We all remember what it was like to play in the street with the neighborhood kids. Well, at least 90’s kids do. Our imaginations filled in the blanks. The grass was safe; the road was lava or vice versa. The Fractured But Whole doesn’t forget to add a sense of poignancy, however fleeting it is between the flatulence. Even while battling, the kids speak as if they are consciously playing a turn-based role-playing game. “Oh hey! It’s my turn already?” one might say. Or when one of your foes is defeated, they will eventually open their eyes, get up, and run off of the battle grid to wait out the rest of the turns.

Every now and then battles will pause as the kids flee to the sidewalk to let a car pass by. These are the little details that South Park: The Fractured But Whole throws in to remind us that no matter how vulgar their mouths, they really are just a bunch of kids playing with their imaginations. Of course, the seriousness stops on a dime once the game takes you to such locations as the dressing room of a strip club or a dark back room with pervy priests. Apparently, the adults play by the same rules as the kids, but it’s all good.

Review: South Park: The Fractured But Whole is a game designed to lighten up a divided populous through crude humor and tight gameplay


I have a hard time finding fault with South Park: The Fractured But Whole, so I can safely say it is among the best games I have played in 2017. Like it’s predecessor, it masters the basics of the brand and delivers a game that improves upon the core experience of The Stick of Truth and is something that both longtime fans and newbies can quickly get into.

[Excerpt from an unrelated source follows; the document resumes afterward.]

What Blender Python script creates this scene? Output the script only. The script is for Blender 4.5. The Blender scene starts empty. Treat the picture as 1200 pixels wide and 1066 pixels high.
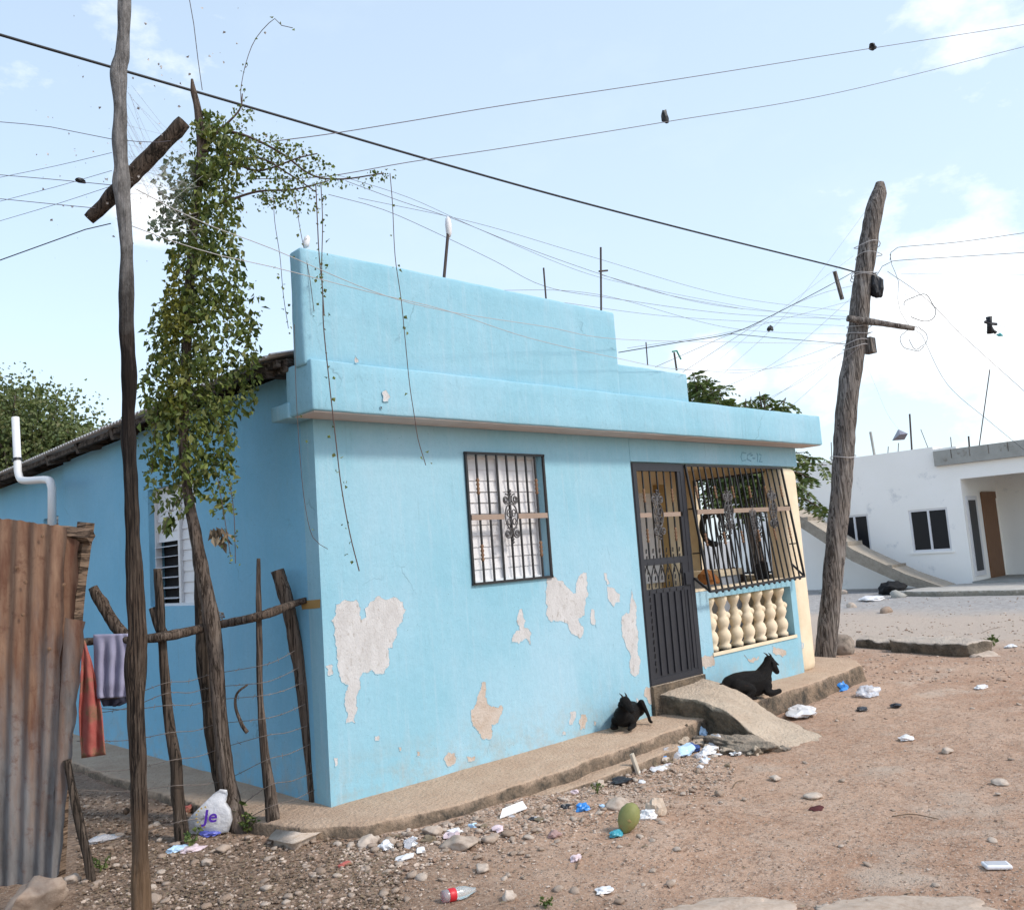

It’s also a bit ironic in that for how much The Fractured But Whole targets specific demographics of people to poke fun at, in doing so it relegates everyone down to the same playing field. No one is safe from Matt Stone and Trey Parker, and that’s the way it ought to be.

Over more extended playthroughs, the humor becomes a bit stale from playing off of similar gags. Don’t get me wrong, fart jokes are lovely and all, but there’s only so many times I can pass gas at an NPC before the novelty wears off. Fortunately, it takes a great many farts before that happens.